Monday, July 4, 2011

INTUITION AND INFORMATION

I was in London the other day, at the New Designer's exhibition in Islington. It was held at the Business Design Centre, which has a wonderful arching roof like a Victorian railway station. There were hundreds of exhibitors, all designers exploring the boundaries of what is possible, using processes whose limits are not fully understood.

My good friend's exhibit included a beautiful red bowl, made from material squeezed out from a special machine called an extruder. If you can imagine a giant toothpaste tube being squeezed, and the contents being teased into a large bowl-shape before the material dries, then you have the idea. No one has done this before, so the product has the great attraction of the new, combined with tremendous aesthetic appeal.

She told me about other ideas that have been explored. They had traced the journey from Manchester to Milan on a map, and then programmed the shape into a computerised 3-dimensional printing machine, which can build up a 3-D structure in layers. What they discovered was that information (here in the form of map information) has a definite aesthetic feeling about it when transformed into another medium. The road from Manchester to Milan will have its own special shape, as will all journeys.

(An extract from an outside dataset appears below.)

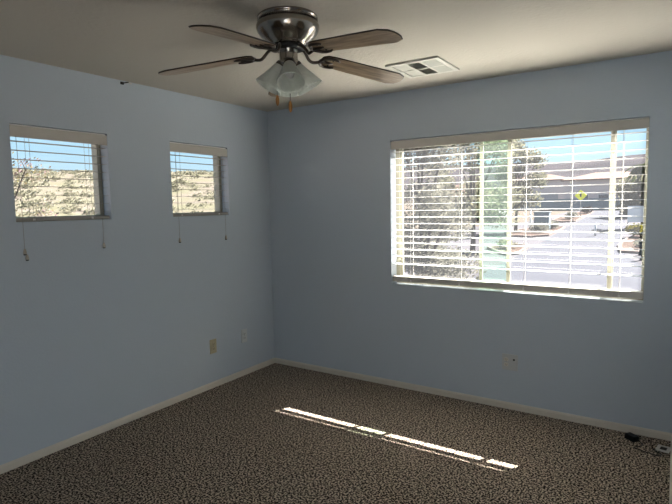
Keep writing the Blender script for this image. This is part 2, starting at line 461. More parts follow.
# ------------------------------------------------------------------ ceiling fan
FX, FY = 1.697, -1.811
fan = thing('ceiling_fan', 'brushed nickel ceiling fan with five wooden blades and frosted glass shades', 'ceiling fan', (FX, FY, H))
b = B()
lathe(b, [(0.140, 0.0), (0.144, -0.004), (0.144, -0.012), (0.138, -0.014), (0.138, -0.030), (0.146, -0.033), (0.1505, -0.045), (0.151, -0.056),
          (0.147, -0.068), (0.138, -0.082), (0.124, -0.097), (0.108, -0.110), (0.096, -0.119), (0.088, -0.128), (0.084, -0.134), (0.060, -0.136)], 72)
obj('motor_housing', b, M['nickel'], fan)
b = B()
for i in range(84):
    a = 2*PI*i/84
    bmesh.ops.create_icosphere(b, subdivisions=1, radius=0.0046, matrix=Matrix.Translation((0.1405*math.cos(a), 0.1405*math.sin(a), -0.022)))
obj('beaded_band', b, M['nickel'], fan)
b = B(); lathe(b, [(0.060, -0.134), (0.078, -0.137), (0.078, -0.150), (0.050, -0.153)], 40)
obj('flywheel', b, M['black'], fan)
b = B(); lathe(b, [(0.046, -0.150), (0.047, -0.156), (0.044, -0.160), (0.044, -0.205), (0.048, -0.209), (0.048, -0.222), (0.040, -0.232), (0.018, -0.238), (0.010, -0.246)], 40)
obj('switch_housing', b, M['nickel'], fan)

def blade_outline():
    r0, r1, w0, w1 = 0.175, 0.648, 0.058, 0.067
    return [(r0, -w0*0.55), (r0+0.018, -w0*0.9), (r0+0.05, -w0), (r1-0.045, -w1), (r1-0.006, -w1*0.72), (r1+0.006, -w1*0.35), (r1+0.009, 0),
            (r1+0.006, w1*0.35), (r1-0.006, w1*0.72), (r1-0.045, w1), (r0+0.05, w0), (r0+0.018, w0*0.9), (r0, w0*0.55)]
BZ = -0.182
for kb in range(5):
    a = math.radians(-10.4+72*kb)
    rz = Matrix.Rotation(a, 4, 'Z')
    pitch = Matrix.Rotation(math.radians(-7.5), 4, 'X')
    mt = Matrix.Translation((0.2, 0, BZ)) @ Matrix.Rotation(math.radians(6.5), 4, 'Y') @ Matrix.Translation((-0.2, 0, 0)) @ pitch
    b = B(); prism(b, blade_outline(), -0.003, 0.003, mt)
    bl = obj('blade', b, M['wood'], fan, rotz=a)
    b = B()                                # dark edge banding
    ol = blade_outline()
    tube(b, [mt @ Vector((x, y, 0.001)) for x, y in ol+ol[:1]], 0.0034, 5)
    obj('edge_band', b, M['blade_edge'], bl)
    b = B()                                # curved arm from the motor to the blade
    pts = [(0.066, 0, -0.145), (0.080, 0.0, -0.147), (0.098, 0.010, -0.160), (0.115, 0.016, -0.182), (0.135, 0.010, BZ-0.013), (0.168, 0, BZ-0.009)]
    tube(b, smooth_path(pts, 4), 0.0078, 8)
    lo = [(0.170, 0.0), (0.176, 0.022), (0.192, 0.042), (0.215, 0.050), (0.245, 0.046), (0.262, 0.036)]
    for s in (-1, 1):
        tube(b, [mt @ Vector((x, s*y, -0.008)) for x, y in lo], [0.009, 0.0085, 0.008, 0.007, 0.006, 0.004], 8)
    tube(b, [mt @ Vector((0.170, 0, -0.008)), mt @ Vector((0.215, 0, -0.008)), mt @ Vector((0.240, 0, -0.006))], [0.009, 0.007, 0.004], 8)
    for s in (-1, 0, 1):
        lathe(b, [(0.005, 0.0), (0.0045, -0.004), (0.001, -0.006)], 10, mt @ Matrix.Translation((0.228, s*0.030, -0.004)))
    obj('blade_bracket', b, M['bronze'], bl)

camaz = math.atan2(EYE.y-FY, EYE.x-FX)
for ks in range(4):
    a = camaz + math.radians(4) + ks*PI/2
    tilt = math.radians(31)
    mt = Matrix.Rotation(a, 4, 'Z') @ Matrix.Translation((0.030, 0, -0.212)) @ Matrix.Rotation(-tilt, 4, 'Y')
    # local -Z is the shade axis, leaning outward
    b = B()
    wave = lambda t, z: 1.0 + (0.018*max(0, (-z-0.09)/0.04))*math.cos(30*t)
    prof = [(0.019, -0.018), (0.025, -0.021), (0.029, -0.030), (0.036, -0.052), (0.045, -0.078), (0.054, -0.104), (0.062, -0.126), (0.067, -0.139)]
    inner = [(r-0.003, z) for r, z in reversed(prof)]
    lathe(b, prof+inner, 120, mt, close=False, wave=wave)
    sh = obj('lamp_shade', b, M['shade'], fan)
    b = B(); lathe(b, [(0.012, 0.012), (0.014, 0.0), (0.024, -0.004), (0.026, -0.016), (0.024, -0.026), (0.015, -0.028)], 24, mt)
    obj('shade_holder', b, M['bronze'], sh)
    b = B(); lathe(b, [(0.011, -0.028), (0.012, -0.040), (0.020, -0.058), (0.023, -0.074), (0.018, -0.092), (0.004, -0.100)], 18, mt)
    obj('bulb', b, M['plate_white'], sh)

vdir = Vector((-0.55, 0.831, 0)).normalized(); sdir = Vector((0.834, 0.551, 0)).normalized()
for (so, vo, zt) in ((-0.062, 0.030, -0.385), (0.004, -0.012, -0.425)):
    p = sdir*so + vdir*vo
    b = B()
    top = -0.20 if abs(so) > 0.03 else -0.244
    q = p if abs(so) < 0.03 else p.normalized()*0.046
    tube(b, [(q.x, q.y, top), (p.x, p.y, top-0.03), (p.x, p.y, zt+0.028)], 0.0016, 6)
    ch = obj('pull_chain', b, M['bronze'], fan)
    b = B(); lathe(b, [(0.003, 0.030), (0.006, 0.024), (0.0095, 0.008), (0.0085, -0.010), (0.005, -0.020), (0.002, -0.024)], 16, Matrix.Translation((p.x, p.y, zt)))
    obj('fob', b, M['brass'], ch)

# ------------------------------------------------------------------ ceiling vent
vx0, vx1, vy0, vy1 = 1.665, 2.030, -0.765, -0.385
vent = thing('ceiling_vent', 'white square ceiling air vent with six louvred sections', 'vent', ((vx0+vx1)/2, (vy0+vy1)/2, H))
hw, hh = (vx1-vx0)/2, (vy1-vy0)/2
b = B()
for (x0, x1, y0, y1) in ((-hw, hw, -hh, -hh+0.030), (-hw, hw, hh-0.030, hh), (-hw, -hw+0.030, -hh+0.030, hh-0.030), (hw-0.030, hw, -hh+0.030, hh-0.030),
                         (-hw+0.030, hw-0.030, -0.008, 0.008)):
    box(b, x0, x1, y0, y1, -0.012, 0.0)
iw = hw-0.030; cw = 2*iw/3
for x in (-iw+cw, -iw+2*cw): box(b, x-0.008, x+0.008, -hh+0.030, hh-0.030, -0.0119, -0.0005)
obj('vent_frame', b, M['vent'], vent, 0.002)
b = B(); box(b, -hw+0.029, hw-0.029, -hh+0.029, hh-0.029, -0.0015, -0.0002); obj('duct_opening', b, M['duct'], vent)
for i in range(3):
    for j in range(2):
        x0 = -iw+cw*i+0.008; x1 = x0+cw-0.016
        y0, y1 = ((-hh+0.030, -0.008), (0.008, hh-0.030))[j]
        b = B(); n = 8
        ang = (0.05, 0.75, -0.55)[i]
        for q in range(n):
            yc = y0+(q+0.5)*(y1-y0)/n
            box(b, x0, x1, -0.009, 0.009, -0.0006, 0.0006, Matrix.Translation((0, yc, -0.0075)) @ Matrix.Rotation(ang*0.6, 4, 'X'))
        obj('louvre_section', b, (M['vent'], M['vent_grey'], M['vent_grey'])[i], vent)

# ------------------------------------------------------------------ outlets (local: X along wall, Y outward from room, plate stands at -Y)
def outlet(label, loc, rotz, m, w, h, faces, jack=None):
    o = thing('wall_outlet', label, 'outlet', loc, rotz)
    b = B(); box(b, -w/2, w/2, -0.006, 0, -h/2, h/2); pl = obj('cover_plate', b, m, o, 0.0025)
    for fx_ in faces:
        for z in (-0.0195, 0.0195):
            b = B(); n = 16
            prism(b, [(0.0165*math.cos(2*PI*i/n), max(-0.0135, min(0.0135, 0.0165*math.sin(2*PI*i/n)))) for i in range(n)], 0.0, 0.003,
                  Matrix.Translation((fx_, -0.0055, z)) @ Matrix.Rotation(PI/2, 4, 'X'))
            s = obj('socket', b, M['socket_grey'] if jack else m, o)
            b = B()
            for dx in (-0.0063, 0.0063): box(b, fx_+dx-0.0013, fx_+dx+0.0013, -0.0092, -0.0082, z-0.002, z+0.0065)
            box(b, fx_-0.002, fx_+0.002, -0.0092, -0.0082, z-0.0095, z-0.0055)
            obj('slot', b, M['slot'], s)
        b = B(); lathe(b, [(0.0032, 0.0), (0.0026, 0.0015)], 10, Matrix.Translation((fx_, -0.006, 0)) @ Matrix.Rotation(PI/2, 4, 'X'))
        obj('screw', b, M['steel'], o)
    if jack:
        b = B(); box(b, jack[0]-0.007, jack[0]+0.007, -0.0085, -0.0055, jack[1]-0.006, jack[1]+0.006); obj('jack', b, M['slot'], o)
    return o
outlet('almond outlet plate low on the left wall, farther from the corner', (0, -0.802, 0.357), PI/2, M['plate_almond'], 0.074, 0.122, [0.0])
o2 = outlet('pale grey outlet plate low on the left wall, nearest the corner', (0, -0.421, 0.364), PI/2, M['plate_wall'], 0.072, 0.122, [0.0])
outlet('wide grey double outlet plate under the large window', (2.284, 0, 0.357), 0, M['plate_grey'], 0.114, 0.122, [-0.026], jack=(0.030, 0.022))

# small hook where the left wall meets the ceiling
hk = thing('wall_hook', 'tiny dark hook with a white tip where left wall meets ceiling', 'hook', (0, -1.535, 2.422))
b = B(); box(b, 0, 0.006, -0.024, 0.000, -0.010, 0.008); tube(b, [(0.004, -0.012, 0), (0.024, -0.010, -0.002), (0.032, 0.004, 0.002), (0.030, 0.020, 0.006)], 0.004, 8)
obj('hook_arm', b, M['black'], hk)
b = B(); tube(b, [(0.030, 0.019, 0.006), (0.029, 0.034, 0.003), (0.028, 0.048, 0.000)], [0.0042, 0.0048, 0.003], 8)
obj('hook_tip', b, M['plate_white'], hk)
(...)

As I listened, many psychological parallels struck me. Our intuitive response to experiences, for example, rely on receiving a great mass of sense information, and then somehow processing it into a whole result which gives us a gut feeling in our stomach. For example, music can be written as a complex web of information; but the resulting song can have a recognizable identity all of its own. So that when we play a song, we are immediately taken to an emotional place which we recognize.

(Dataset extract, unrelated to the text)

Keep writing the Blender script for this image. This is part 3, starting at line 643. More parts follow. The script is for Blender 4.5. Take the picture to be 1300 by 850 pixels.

I would go further, and say that emotion acts as a mediator between the raw information and the intuitive response. This allows us, through feelings, to deal with masses of information all at once. So, for example, we can tell if a situation feels right, just by being there for a few seconds. We do not know what information we are processing, but we are aware of the emotional result. Music, fashion, and most art work on this level - without an emotional response, we might as well not bother with art. Everything has a mood, and that mood is what we use to organize our response. Without it, we have no sense of preference or priority.

But the response, to be effectively organized, has to be within normative limits. When our sensitivity is too high, for instance, we react to everything with extremes of fear, apprehension or suspicion. This is the world of phobia and paranoia, where our past experience has conditioned us to be so alert that we lose all proportion. In emotional situations of this kind, our friends often suggest to us that we get some distance, to regain a sense of proportion, of balance.

As we sat outside on the pavement, watching the Islington crowds go by, it was a chance to recharge the spiritual batteries, and to recalibrate the emotional sensors. When life becomes very dramatic, it is easy to forget proportion, easy to react with fear and distrust of the world. But by exploring together, by trying out new techniques, by trial and error, and by comparing notes with our friends, we can rediscover a sense of proportion and beauty. Instead of being reactive and afraid, our intuition returns to harmony with the information around us. And we can then drop our excess fear, rediscover our inner peace, and find comfort again in those closest to us.